The simple fact is that under Section 14(c) of the FLSA, many workers with disabilities have been placed in jobs that require a skill set that they will never master under conditions that do not foster their vocational development.  For example, individuals with limited hand dexterity are required to screw caps on pens; individuals who would prefer jobs with more social interaction are segregated in isolated work environments performing mundane tasks; and individuals requiring specialized interventions are placed under the supervision of a well-meaning, but unqualified custodian.  Under these conditions, they will never meet the productivity requirements, never acquire a competitive job skill, and never be paid the same prevailing wage as the other employees.  Thankfully, more and more entities that have engaged in this unfair, discriminatory, and immoral practice are recognizing the error of their ways, and are moving toward the adoption of a new successful business model that capitalizes on the unique talents and strengths of each employee.  
 
Under this new model, many workers with disabilities are already performing at high productivity levels and earning the same wage as nondisabled employees.  Others require some additional training and support to reach this level of productivity, and like their nondisabled co-workers, they are provided this on-the-job training by the employer.  In order to encourage the continued adoption of community integrated employment models, and to facilitate ongoing systemic change culminating in the repeal of Section 14(c), we must answer an important question.  What should be done with those individuals who require a greater degree of intervention or have been erroneously placed as workers in these subminimum-wage environments?  
 
To answer this question, it must first be understood that although people with disabilities have greater challenges in gaining competitive integrated employment; these challenges do not prevent them from becoming productive employees.  Workers with disabilities, like workers without disabilities, have unique skills, interests, and abilities, and with the appropriate education, training, and support mechanisms, they can be productive employees competitive with their non-disabled co-workers.
 
Section 14(c) workshop owners fight reform and resort to threats of termination of workers with disabilities from their subminimum-wage jobs.  They paint a picture of hundreds of individuals with disabilities being sent to day rehabilitation environments or restricted to homecare, as though these are the only other alternatives.  This is a self-serving delusion that demonstrates an inability to provide quality training and employment while saying nothing about the actual capacity of workers with disabilities.  It prevents those individuals who are sinking in this quagmire of exploitation from receiving the opportunity to get the quality education, training, and support needed to obtain competitive integrated employment. 
 
There are viable, proven alternatives that offer training and competitive employment to individuals whom the workshops would otherwise condemn to a lifetime of segregated subminimum-wage employment.   The reality is that in order for some businesses to convert to a new competitive integrated business model, they may need to alter the employment relationship with certain disabled workers that they do not now know how to serve.
 
Some workshop managers may argue that they must fire workers if they are required to pay the minimum wage.
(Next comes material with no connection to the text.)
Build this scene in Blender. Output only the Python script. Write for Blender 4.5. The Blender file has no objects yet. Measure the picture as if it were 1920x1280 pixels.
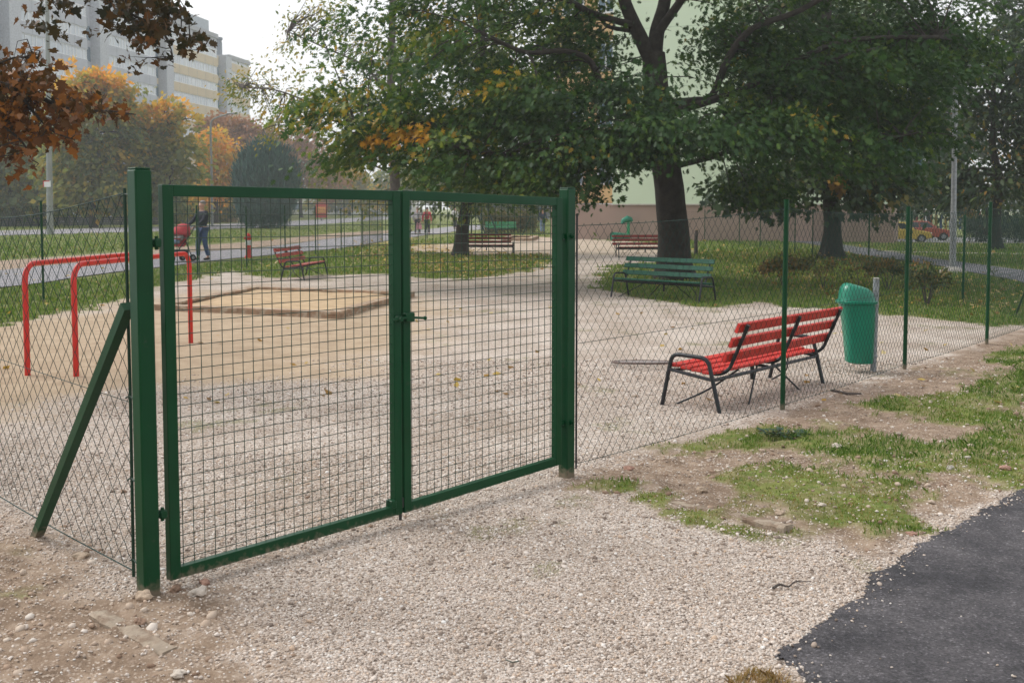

This would be true if they insisted that the worker perform work in accordance with a model that does not maximize their potential. If the employer is unable to competitively employ the worker with a disability, we should not continue to fund that employer.  We should be using those resources to develop and sustain systems that provide quality education, training, and supports that will empower people with disabilities to be productive employees.  
 
Why is it such a frightening consequence to have individuals with disabilities leave these downward spiraling exploitive environments to participate in an unpaid training program that will lead to competitive integrated employment, when nondisabled people participate in the training offered by colleges, vocational/technical schools, and other job training environments every day without compensation?  Contrary to those who would encourage us to allow workers with disabilities to continue to languish in these environments of low expectations, we support the following:   
 
Rather than continuing to condemn hundreds of thousands of individuals with disabilities to a lifetime of sheltered segregated subminimum-wage employment, we embrace the difficult task of reform that may temporarily leave some people without their subminimum-wage paychecks.  We support the expectation that people with disabilities – like their nondisabled peers – will pursue education and training that allow them to acquire skills and explore various opportunities that will lead to their competitive integrated employment.  It is not deemed acceptable for workers without disabilities to be relegated to subminimum-wage employment outcomes, reliant on public assistance for their existence, and deprived of their dignity and self-worth.  It is likewise unacceptable for workers with disabilities.